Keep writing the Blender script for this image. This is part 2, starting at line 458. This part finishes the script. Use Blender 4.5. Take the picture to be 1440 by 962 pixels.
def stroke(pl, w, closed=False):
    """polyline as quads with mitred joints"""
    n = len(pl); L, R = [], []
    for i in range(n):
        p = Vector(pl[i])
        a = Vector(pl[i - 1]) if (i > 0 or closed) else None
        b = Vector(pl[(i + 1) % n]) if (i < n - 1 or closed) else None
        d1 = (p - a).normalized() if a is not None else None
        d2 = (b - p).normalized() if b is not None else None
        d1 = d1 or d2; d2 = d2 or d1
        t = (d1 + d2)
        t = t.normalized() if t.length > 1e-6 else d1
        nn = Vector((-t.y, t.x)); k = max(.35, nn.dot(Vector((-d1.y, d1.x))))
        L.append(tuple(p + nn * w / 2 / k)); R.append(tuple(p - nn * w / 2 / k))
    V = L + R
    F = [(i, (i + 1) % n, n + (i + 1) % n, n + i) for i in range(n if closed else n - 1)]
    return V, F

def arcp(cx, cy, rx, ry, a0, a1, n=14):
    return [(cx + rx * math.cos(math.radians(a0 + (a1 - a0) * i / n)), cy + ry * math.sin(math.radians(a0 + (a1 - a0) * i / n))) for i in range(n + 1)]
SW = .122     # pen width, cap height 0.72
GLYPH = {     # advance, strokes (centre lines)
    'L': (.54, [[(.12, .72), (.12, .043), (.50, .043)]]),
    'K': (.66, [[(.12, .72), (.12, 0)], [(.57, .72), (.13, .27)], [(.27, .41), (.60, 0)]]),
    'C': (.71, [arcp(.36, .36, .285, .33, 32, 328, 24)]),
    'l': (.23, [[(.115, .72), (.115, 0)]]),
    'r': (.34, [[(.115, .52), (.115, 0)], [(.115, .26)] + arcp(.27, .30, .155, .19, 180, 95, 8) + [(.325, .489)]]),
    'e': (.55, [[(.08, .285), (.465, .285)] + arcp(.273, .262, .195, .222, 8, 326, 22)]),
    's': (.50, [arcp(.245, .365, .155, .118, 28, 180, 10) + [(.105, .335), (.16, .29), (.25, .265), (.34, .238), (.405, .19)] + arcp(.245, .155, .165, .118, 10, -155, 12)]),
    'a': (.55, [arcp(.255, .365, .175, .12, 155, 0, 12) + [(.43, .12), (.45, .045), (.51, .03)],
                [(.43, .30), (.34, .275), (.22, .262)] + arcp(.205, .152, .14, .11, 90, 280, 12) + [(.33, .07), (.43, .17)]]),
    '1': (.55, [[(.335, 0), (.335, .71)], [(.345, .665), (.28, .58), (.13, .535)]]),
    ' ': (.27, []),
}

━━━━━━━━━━

▶ **Exercise description**
In this exercise, copy only the lines from the opening line of the material through the line where "return V, F" appears.

▶ **The solution**
Keep writing the Blender script for this image. This is part 2, starting at line 458. This part finishes the script. Use Blender 4.5. Take the picture to be 1440 by 962 pixels.
def stroke(pl, w, closed=False):
    """polyline as quads with mitred joints"""
    n = len(pl); L, R = [], []
    for i in range(n):
        p = Vector(pl[i])
        a = Vector(pl[i - 1]) if (i > 0 or closed) else None
        b = Vector(pl[(i + 1) % n]) if (i < n - 1 or closed) else None
        d1 = (p - a).normalized() if a is not None else None
        d2 = (b - p).normalized() if b is not None else None
        d1 = d1 or d2; d2 = d2 or d1
        t = (d1 + d2)
        t = t.normalized() if t.length > 1e-6 else d1
        nn = Vector((-t.y, t.x)); k = max(.35, nn.dot(Vector((-d1.y, d1.x))))
        L.append(tuple(p + nn * w / 2 / k)); R.append(tuple(p - nn * w / 2 / k))
    V = L + R
    F = [(i, (i + 1) % n, n + (i + 1) % n, n + i) for i in range(n if closed else n - 1)]
    return V, F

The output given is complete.